Rachel Zolf came through Portland to read with Natalie Simpson last Sunday. Simpson's new book, accrete or crumble, features a series of “mostly prose poems” that revel in a kind of Shakespearian sonnet-y density around which meaning accretes in “a fragile balance of tenuous.” I was drawn especially to those moments where the poems seemed to reflect the conditions of their own making, teaching us how to read what they’re doing as they do it: “particulars fall as leaves fall;” “these occur often in sentence structure playing field;” “what bales words out of rhythm;” “her speak expands to boom.” I also learned that Alberta is sort of the Texas of Canada.
Rachel Zolf read from Human Resources, written during (and against) her time as an HR copywriter. Where I expected an ironic use of cube-speak to critique the whole corporate thing, Zolf instead delivered a profound exploration of how euphemism, bureaucratic codes, and numbers in certain combinations enabled the twentieth century. Socrates, Primo Levi, Paul Celan, and the Harvard Business Review joined a chorus of anonymous voices (“I didn’t write that. A machine wrote that”) that comment, Greek tragic-like, on the violence that hides beneath the codes we use to keep modernity moving: “Just shoot me now my inbox is a little crammed;” “Forget the self. Without your pain you’re nothing;” “my head is going to pop off one of the iterations of the new.” Business clichés like “take it offline,” “snappy business attire,” “move the goalposts,” and “on the same page” bump against phrases like “Arbeit mach frei” or “a chew is a chew” (Cantos) in a way that calls out sloganeering, stereotype, and the stock phrase—the white noise of corporate communication—for their complicity in imposing dehumanizing identities. One of the most powerful poems she read was a series of numbers, clumped in groups, that evoked everything from tax forms to penal codes to the system of identifying prisoners at Auschwitz. At the same time, her work conveys a kind of hope via encryption, the possibility of being, through poetry, the thing the machines can't read: “poery machine over money;” “If all poets are Jews veiled in Cyrillic letters ....”
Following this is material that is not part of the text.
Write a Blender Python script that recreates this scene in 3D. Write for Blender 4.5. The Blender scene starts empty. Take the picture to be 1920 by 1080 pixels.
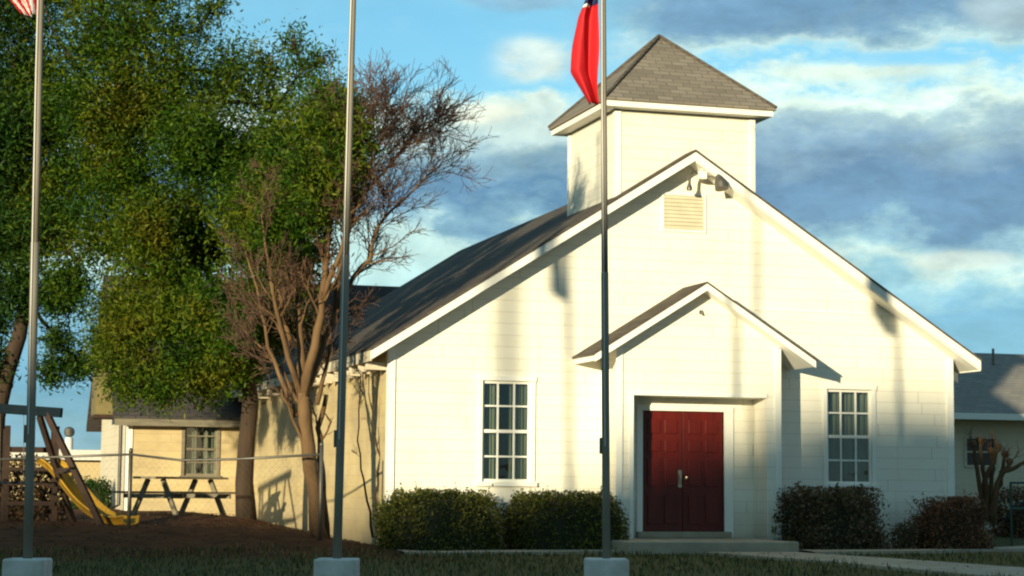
import bpy, bmesh, math, random
import numpy as np
from mathutils import Vector, Matrix
random.seed(7)
RNG = np.random.default_rng(11)
scene = bpy.context.scene
col = scene.collection
R = math.radians

# ------------------------------------------------------------------ camera
# world axes: x runs along the church front, y runs back from it, z up; origin = left front corner of the church
YAW, PITCH, ROLL, FPX = 0.290, 0.101, 0.009, 3708.0
CAM = Vector((-7.139, -30.740, 0.796))
c_, s_ = math.cos(YAW), math.sin(YAW)
cp_, sp_ = math.cos(PITCH), math.sin(PITCH)
cr_, sr_ = math.cos(ROLL), math.sin(ROLL)
R0 = Vector((c_, -s_, 0)); FW = Vector((s_*cp_, c_*cp_, sp_)); U0 = Vector((-s_*sp_, -c_*sp_, cp_))
AX = R0*cr_ + U0*sr_; AY = -R0*sr_ + U0*cr_
cam_d = bpy.data.cameras.new('camera'); cam = bpy.data.objects.new('camera', cam_d); col.objects.link(cam)
M3 = Matrix((AX, AY, -FW)).transposed()
cam.matrix_world = Matrix.Translation(CAM) @ M3.to_4x4()
cam_d.sensor_width = 36; cam_d.lens = FPX/1920*36; cam_d.clip_start = .1; cam_d.clip_end = 3000
scene.camera = cam
def at(px, py, d):            # survey helper: photo pixel at a given depth -> world point
    return CAM + (FW + AX*((px-960)/FPX) + AY*((540-py)/FPX))*d

# ------------------------------------------------------------------ sun and sky
SUN_AZ, SUN_EL = R(42), R(7.3)               # direction the light travels towards, measured from +y towards +x
T = Vector((math.sin(SUN_AZ), math.cos(SUN_AZ), 0))
sd = bpy.data.lights.new('sun', 'SUN'); sd.energy = 4.9; sd.angle = R(.8); sd.color = (1.0, .87, .575)
sun = bpy.data.objects.new('sun', sd); col.objects.link(sun)
ldir = (T*math.cos(SUN_EL) - Vector((0, 0, math.sin(SUN_EL)))).normalized()
sun.rotation_euler = ldir.to_track_quat('-Z', 'Y').to_euler(); sun.location = (-20, -20, 30)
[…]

Zolf read at a lighting pace that tended to blur individual words and poems into a single unrelenting rhythm. It conveyed the anonymity and machine-like impersonality of the language her work was critiquing, and helped to foreground what may be its characteristic semantic mode—speed over meaning, more beat than ‘message’ (or is it that the beat is the message?). Over time the effect was exhausting, and diverted attention (mine anyway) from the density of reference and the richness of the individual lines. That may have been the intention, and it certainly helped me see the work in a different way than I would have from the book alone, where the poems get more space on the page than I would have expected from the delivery. It was a bold move for a bold book, and showed Zolf's commitment to the intricate poetic she's pursuing. I wouldn't miss her work however it finds you.
4 days ago
2 comments:
The pace at which Rachel reads is worth further discussion -- especially in terms of how it ties into the post-Tom Raworth younger British experimental poets, many who, in performance, are reading the work faster than the individual syllables can be heard. It's an intriguing effect, but as you seem to imply, not one that should be accepted at face value. And I say this as someone who has used that effect at times.
Hi Mark:
Your comment's got me wondering if it's a "Commonwealth" thing. Seriously though, worth more thought.